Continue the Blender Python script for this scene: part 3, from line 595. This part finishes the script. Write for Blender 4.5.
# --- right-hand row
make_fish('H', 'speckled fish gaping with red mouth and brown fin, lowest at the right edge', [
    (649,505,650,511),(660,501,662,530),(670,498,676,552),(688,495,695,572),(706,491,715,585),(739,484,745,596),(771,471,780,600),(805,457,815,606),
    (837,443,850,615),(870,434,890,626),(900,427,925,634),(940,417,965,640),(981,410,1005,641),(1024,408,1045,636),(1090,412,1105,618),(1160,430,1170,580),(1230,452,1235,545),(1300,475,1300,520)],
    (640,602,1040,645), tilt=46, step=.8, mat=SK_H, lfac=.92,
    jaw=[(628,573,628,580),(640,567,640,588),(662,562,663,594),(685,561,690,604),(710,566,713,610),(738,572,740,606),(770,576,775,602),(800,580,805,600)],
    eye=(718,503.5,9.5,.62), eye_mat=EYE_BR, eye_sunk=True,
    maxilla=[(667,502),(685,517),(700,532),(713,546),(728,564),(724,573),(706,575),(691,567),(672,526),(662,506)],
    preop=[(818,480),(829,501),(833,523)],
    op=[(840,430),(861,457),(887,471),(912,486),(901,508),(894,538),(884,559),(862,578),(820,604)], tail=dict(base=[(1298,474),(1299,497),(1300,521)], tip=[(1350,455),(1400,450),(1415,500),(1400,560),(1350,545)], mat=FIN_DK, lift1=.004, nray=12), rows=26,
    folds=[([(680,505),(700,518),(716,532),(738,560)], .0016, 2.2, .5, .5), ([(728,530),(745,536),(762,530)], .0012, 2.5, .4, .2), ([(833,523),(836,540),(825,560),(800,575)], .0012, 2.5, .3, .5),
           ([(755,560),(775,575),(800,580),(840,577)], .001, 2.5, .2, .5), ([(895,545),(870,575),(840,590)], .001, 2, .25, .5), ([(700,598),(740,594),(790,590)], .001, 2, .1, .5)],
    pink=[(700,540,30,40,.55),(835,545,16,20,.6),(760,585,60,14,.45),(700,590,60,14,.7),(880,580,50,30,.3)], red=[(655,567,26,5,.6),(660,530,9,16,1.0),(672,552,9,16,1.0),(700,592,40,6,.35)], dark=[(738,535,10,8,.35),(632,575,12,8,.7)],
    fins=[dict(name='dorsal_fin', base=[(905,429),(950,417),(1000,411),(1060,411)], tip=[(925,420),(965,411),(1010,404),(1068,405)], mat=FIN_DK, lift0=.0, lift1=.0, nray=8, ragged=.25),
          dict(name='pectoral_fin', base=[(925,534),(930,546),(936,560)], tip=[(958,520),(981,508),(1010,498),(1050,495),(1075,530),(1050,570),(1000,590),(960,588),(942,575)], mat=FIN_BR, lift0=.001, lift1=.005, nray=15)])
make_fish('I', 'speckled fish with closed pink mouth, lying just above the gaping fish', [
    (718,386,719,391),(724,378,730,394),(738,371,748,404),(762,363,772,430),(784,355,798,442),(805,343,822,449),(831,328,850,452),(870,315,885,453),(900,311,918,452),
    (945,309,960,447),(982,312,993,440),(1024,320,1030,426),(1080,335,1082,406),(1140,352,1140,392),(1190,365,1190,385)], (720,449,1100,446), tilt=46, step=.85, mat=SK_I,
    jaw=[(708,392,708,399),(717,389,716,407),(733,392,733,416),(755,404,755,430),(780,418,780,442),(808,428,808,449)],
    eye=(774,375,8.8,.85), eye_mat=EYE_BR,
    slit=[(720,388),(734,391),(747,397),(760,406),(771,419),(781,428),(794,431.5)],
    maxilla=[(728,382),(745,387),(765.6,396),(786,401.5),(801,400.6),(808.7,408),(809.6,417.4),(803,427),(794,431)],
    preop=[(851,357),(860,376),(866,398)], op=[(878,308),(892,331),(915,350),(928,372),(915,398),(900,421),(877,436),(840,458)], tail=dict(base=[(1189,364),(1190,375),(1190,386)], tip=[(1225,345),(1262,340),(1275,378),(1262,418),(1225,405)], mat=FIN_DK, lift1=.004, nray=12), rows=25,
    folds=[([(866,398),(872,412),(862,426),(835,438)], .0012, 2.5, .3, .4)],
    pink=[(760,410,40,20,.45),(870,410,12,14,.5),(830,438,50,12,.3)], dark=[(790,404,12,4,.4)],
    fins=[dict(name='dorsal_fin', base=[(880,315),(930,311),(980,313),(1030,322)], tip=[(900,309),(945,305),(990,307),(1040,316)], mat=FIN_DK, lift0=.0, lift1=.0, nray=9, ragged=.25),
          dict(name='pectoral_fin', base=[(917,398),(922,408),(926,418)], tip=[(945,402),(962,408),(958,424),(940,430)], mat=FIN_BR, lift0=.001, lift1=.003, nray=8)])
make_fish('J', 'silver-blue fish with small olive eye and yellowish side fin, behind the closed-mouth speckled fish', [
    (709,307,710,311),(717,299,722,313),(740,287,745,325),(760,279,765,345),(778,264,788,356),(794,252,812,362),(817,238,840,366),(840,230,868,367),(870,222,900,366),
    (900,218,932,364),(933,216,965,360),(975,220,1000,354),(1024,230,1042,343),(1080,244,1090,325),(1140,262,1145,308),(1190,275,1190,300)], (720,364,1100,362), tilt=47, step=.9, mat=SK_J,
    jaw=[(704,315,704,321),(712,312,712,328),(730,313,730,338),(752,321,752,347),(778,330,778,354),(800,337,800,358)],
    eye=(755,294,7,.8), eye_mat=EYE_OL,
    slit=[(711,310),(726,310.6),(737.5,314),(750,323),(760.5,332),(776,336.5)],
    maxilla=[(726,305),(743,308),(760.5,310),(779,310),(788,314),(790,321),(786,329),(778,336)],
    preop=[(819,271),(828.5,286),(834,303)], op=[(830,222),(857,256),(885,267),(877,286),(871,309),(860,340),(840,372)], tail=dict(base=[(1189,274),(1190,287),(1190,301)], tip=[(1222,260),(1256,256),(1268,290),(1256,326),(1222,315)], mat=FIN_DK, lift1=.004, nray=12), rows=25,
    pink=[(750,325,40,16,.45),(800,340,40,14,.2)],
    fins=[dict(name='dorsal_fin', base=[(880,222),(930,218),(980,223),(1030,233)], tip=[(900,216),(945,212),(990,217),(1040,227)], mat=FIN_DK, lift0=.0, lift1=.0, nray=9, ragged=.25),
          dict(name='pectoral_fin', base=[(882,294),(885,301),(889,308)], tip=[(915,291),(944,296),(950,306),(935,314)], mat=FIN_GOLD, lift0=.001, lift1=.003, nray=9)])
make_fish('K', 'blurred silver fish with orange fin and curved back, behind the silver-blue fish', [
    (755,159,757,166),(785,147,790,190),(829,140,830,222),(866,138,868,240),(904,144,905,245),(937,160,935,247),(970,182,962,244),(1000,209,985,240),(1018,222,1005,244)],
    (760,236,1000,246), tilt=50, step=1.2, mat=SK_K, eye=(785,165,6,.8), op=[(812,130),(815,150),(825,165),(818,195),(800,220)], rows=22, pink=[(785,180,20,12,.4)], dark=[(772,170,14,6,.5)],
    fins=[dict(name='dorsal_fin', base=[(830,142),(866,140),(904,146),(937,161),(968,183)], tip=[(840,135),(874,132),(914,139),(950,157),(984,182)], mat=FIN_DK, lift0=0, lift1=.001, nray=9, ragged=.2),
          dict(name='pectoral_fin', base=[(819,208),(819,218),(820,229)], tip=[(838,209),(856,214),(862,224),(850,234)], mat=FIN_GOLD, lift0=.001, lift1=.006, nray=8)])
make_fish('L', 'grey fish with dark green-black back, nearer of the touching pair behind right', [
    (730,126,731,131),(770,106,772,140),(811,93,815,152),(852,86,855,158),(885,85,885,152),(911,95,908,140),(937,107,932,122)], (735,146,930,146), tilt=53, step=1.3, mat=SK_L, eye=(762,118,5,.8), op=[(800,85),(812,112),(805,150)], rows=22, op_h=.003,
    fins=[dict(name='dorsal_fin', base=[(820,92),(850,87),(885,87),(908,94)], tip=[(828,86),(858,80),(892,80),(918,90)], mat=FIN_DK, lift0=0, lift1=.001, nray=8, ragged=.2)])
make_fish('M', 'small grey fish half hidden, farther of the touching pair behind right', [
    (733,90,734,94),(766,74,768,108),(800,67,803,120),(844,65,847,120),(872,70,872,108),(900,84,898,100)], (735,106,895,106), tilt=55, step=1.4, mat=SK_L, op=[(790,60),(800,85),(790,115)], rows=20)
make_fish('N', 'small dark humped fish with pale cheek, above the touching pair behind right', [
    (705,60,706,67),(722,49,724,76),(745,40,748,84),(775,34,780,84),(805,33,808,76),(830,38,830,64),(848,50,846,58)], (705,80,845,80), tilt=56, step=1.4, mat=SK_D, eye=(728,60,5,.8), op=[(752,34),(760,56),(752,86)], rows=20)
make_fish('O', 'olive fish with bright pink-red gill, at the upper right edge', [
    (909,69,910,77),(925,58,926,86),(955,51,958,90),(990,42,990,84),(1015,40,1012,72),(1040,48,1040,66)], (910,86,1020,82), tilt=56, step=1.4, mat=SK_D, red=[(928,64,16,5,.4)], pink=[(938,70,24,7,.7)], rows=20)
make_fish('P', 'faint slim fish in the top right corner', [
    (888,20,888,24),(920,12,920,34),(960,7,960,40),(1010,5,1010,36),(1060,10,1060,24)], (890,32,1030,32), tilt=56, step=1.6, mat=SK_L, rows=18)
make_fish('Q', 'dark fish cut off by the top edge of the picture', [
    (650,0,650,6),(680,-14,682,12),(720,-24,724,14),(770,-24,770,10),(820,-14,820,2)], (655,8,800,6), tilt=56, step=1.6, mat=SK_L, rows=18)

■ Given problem
Print the lines from the line containing "mat=SK_L, op=[(790,60),(800,85),(790,115)], rows=20)" to the line containing "make_fish('N', 'small dark", both ends included, exactly and with nothing added.

■ Right answer
    (733,90,734,94),(766,74,768,108),(800,67,803,120),(844,65,847,120),(872,70,872,108),(900,84,898,100)], (735,106,895,106), tilt=55, step=1.4, mat=SK_L, op=[(790,60),(800,85),(790,115)], rows=20)
make_fish('N', 'small dark humped fish with pale cheek, above the touching pair behind right', [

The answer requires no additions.